Paper Potential Changes to the Taxation of Carried Interests in Commercial Real Estate

This paper examines the impact of increasing the tax rate applied to carried (or promoted) interests in the context of U.S. commercial real estate investing. Under current tax law, this disproportionate share of cash flow distributions is typically taxed at the capital-gain tax rate rather than at the ordinary-income tax rate. This carried interest “loophole” remains a contentious political issue. The literature is divided; some advance arguments for taxing carried interest at ordinary income rates, while other research defends the current tax treatment. However, no research of which we are aware has attempted to quantify the benefit of this favorable tax treatment to commercial real estate investors, especially general partners. We attempt to fill this gap in the literature. Due to the complexities of the Tax Code, no closed-form solution is available; instead, a detailed financial model is constructed. The paper relies on two metrics to quantify the impacts of changing tax rates: the effective tax rate and arc elasticities. Our primary findings can be summarized as follows.
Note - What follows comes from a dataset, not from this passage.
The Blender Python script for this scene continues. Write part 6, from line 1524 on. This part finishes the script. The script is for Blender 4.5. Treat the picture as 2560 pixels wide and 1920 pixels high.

The GP’s effective tax rate for the base case scenario is 12.32%, which is 4.75 percentage points lower than the LPs’ effective tax rate of 17.07%. However, if the GP’s “pure” carried interest is taxed at a 40% instead of 23.8%, the GP’s effective tax rate increases by 6.85 percentage points to 19.17%. The average arc elasticities of after-tax returns with respect to changes in the assumed capital gains rates are greater – in absolute value – for the LPs than for the GP. In other words, efforts to increase the capital gains rate to something approaching the ordinary-income rates would be more detrimental to the after-tax returns of the LPs than the GP. Should new legislation produce an increase in the capital gains rate, myopic LPs and/or GPs might favor increasing leverage and/or investing in riskier properties to offset the negative effects of legislative action.